- **THE REQUEST**
Restate word for word the lines beginning at the one that contains "Model this scene" and ending at the one that contains "from mathutils.geometry import"; include both and nothing else.

- **EXERCISE MATERIAL**
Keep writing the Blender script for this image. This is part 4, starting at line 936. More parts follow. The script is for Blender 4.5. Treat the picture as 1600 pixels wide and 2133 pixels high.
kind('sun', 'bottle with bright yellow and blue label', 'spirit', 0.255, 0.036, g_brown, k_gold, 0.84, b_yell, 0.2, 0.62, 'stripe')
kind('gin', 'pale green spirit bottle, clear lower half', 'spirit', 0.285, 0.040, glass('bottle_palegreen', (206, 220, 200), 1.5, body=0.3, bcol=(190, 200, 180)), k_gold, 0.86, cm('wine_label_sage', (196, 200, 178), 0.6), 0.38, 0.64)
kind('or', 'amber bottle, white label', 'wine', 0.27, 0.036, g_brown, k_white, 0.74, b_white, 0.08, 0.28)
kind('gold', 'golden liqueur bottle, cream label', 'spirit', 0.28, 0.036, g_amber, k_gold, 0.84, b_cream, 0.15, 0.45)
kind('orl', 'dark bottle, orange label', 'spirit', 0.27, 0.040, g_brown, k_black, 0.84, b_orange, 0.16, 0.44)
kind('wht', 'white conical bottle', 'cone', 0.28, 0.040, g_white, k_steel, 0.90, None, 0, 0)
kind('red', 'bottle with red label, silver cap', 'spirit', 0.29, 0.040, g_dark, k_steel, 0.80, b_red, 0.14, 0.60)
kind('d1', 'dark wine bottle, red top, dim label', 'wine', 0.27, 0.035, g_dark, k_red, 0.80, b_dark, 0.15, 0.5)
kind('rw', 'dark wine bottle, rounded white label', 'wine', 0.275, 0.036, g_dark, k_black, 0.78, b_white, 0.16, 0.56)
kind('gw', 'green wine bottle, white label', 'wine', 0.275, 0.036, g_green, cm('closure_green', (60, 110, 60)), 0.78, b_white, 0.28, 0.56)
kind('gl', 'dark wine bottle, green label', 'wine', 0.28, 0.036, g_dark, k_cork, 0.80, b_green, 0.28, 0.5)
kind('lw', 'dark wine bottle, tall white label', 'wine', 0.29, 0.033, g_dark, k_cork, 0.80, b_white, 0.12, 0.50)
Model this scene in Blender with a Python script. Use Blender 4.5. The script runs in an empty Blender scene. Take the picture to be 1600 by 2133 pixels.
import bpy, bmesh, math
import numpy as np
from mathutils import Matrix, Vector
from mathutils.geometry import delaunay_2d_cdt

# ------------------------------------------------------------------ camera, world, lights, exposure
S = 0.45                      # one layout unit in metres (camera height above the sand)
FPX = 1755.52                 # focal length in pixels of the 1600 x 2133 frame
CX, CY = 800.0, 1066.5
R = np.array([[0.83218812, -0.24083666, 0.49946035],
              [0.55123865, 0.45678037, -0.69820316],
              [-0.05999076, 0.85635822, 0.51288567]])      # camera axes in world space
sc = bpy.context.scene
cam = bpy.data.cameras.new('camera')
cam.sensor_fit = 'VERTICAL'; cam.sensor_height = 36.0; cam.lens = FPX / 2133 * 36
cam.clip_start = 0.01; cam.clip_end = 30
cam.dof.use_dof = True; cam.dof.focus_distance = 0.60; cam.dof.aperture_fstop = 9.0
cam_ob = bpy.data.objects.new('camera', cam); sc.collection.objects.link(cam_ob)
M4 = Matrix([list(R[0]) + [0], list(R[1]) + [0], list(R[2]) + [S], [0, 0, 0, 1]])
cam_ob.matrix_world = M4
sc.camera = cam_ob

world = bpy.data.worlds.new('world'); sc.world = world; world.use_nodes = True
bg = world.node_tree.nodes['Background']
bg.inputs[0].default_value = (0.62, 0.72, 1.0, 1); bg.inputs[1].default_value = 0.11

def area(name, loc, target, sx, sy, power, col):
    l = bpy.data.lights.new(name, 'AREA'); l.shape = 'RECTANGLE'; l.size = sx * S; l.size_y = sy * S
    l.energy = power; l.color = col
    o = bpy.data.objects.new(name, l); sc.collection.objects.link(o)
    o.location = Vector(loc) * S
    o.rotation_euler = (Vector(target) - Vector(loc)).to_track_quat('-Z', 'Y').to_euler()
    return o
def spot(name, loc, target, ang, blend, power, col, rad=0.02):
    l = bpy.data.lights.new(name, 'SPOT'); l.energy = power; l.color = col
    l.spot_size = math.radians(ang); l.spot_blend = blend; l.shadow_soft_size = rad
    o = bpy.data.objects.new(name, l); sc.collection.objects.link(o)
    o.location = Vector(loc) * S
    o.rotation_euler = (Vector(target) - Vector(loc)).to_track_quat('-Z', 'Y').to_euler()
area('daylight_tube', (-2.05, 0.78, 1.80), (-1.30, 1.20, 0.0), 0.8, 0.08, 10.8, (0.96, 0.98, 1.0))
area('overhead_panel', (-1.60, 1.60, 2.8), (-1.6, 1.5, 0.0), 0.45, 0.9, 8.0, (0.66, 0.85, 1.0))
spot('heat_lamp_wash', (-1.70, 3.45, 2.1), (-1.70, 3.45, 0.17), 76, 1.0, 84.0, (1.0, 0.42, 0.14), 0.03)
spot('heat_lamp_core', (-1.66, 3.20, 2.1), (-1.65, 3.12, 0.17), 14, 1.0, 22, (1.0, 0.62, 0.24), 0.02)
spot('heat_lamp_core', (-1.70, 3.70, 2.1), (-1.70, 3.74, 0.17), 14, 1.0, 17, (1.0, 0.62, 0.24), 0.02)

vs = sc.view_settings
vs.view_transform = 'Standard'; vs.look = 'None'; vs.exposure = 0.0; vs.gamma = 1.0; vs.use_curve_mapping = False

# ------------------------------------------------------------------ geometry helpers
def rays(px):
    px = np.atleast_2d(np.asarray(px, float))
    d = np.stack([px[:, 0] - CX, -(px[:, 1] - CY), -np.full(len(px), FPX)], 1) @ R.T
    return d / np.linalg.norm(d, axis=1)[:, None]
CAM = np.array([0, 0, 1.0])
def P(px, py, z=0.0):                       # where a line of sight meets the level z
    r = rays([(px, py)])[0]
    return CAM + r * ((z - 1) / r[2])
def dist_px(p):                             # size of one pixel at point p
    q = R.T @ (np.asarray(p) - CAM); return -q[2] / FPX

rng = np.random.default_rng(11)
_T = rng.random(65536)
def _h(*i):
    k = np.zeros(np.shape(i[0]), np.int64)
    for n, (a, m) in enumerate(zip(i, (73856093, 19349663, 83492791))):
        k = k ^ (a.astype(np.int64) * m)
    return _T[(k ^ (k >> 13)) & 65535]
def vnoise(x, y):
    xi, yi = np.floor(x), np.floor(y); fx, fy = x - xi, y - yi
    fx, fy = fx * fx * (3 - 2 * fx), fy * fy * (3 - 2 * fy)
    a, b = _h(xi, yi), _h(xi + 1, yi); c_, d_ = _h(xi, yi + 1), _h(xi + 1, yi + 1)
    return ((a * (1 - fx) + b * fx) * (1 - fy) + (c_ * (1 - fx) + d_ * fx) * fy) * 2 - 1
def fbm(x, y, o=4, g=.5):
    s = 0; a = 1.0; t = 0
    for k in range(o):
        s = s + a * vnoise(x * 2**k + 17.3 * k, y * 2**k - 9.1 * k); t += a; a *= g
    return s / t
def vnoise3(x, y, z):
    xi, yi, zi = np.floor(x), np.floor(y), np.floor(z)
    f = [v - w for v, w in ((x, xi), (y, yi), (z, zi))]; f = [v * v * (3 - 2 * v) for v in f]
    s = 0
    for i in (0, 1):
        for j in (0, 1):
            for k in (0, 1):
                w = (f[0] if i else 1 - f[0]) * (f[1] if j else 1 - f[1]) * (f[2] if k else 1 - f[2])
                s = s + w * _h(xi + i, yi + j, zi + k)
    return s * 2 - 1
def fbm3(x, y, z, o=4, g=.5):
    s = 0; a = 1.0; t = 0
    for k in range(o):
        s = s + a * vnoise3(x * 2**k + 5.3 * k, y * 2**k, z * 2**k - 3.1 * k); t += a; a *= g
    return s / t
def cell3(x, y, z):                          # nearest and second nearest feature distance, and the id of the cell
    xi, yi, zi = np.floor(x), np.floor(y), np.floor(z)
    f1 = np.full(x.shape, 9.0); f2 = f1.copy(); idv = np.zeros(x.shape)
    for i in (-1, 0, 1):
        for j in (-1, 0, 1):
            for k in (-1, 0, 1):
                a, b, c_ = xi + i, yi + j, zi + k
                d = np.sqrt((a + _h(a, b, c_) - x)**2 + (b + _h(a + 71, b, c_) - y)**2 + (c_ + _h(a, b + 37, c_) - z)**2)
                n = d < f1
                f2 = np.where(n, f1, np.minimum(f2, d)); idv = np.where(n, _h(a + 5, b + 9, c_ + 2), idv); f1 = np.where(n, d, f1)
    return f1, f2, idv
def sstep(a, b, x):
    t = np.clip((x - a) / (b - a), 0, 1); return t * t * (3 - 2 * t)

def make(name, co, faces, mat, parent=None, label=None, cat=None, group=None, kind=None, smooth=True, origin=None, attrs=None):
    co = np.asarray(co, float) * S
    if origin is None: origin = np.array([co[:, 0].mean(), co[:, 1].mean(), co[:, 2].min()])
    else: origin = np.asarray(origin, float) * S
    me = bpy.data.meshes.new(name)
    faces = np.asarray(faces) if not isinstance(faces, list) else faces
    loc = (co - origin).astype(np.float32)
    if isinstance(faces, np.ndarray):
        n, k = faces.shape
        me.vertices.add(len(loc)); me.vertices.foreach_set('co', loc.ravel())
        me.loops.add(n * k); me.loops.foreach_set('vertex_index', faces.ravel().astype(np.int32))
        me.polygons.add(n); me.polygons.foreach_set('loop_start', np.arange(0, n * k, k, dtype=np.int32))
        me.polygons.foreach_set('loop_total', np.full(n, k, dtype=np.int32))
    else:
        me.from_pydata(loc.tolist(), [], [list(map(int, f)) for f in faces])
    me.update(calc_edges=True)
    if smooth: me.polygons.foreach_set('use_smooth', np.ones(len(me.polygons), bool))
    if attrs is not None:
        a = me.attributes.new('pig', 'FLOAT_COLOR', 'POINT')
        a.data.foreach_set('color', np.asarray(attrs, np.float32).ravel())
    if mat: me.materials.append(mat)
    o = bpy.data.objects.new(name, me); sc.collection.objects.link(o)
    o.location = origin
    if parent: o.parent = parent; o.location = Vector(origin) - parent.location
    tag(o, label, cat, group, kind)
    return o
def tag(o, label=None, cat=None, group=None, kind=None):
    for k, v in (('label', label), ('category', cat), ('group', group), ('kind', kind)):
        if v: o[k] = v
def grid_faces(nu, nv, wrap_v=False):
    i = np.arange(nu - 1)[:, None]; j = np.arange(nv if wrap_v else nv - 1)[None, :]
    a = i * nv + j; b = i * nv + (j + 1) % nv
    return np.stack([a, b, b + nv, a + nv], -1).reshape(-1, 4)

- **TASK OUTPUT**
Model this scene in Blender with a Python script. Use Blender 4.5. The script runs in an empty Blender scene. Take the picture to be 1600 by 2133 pixels.
import bpy, bmesh, math
import numpy as np
from mathutils import Matrix, Vector
from mathutils.geometry import delaunay_2d_cdt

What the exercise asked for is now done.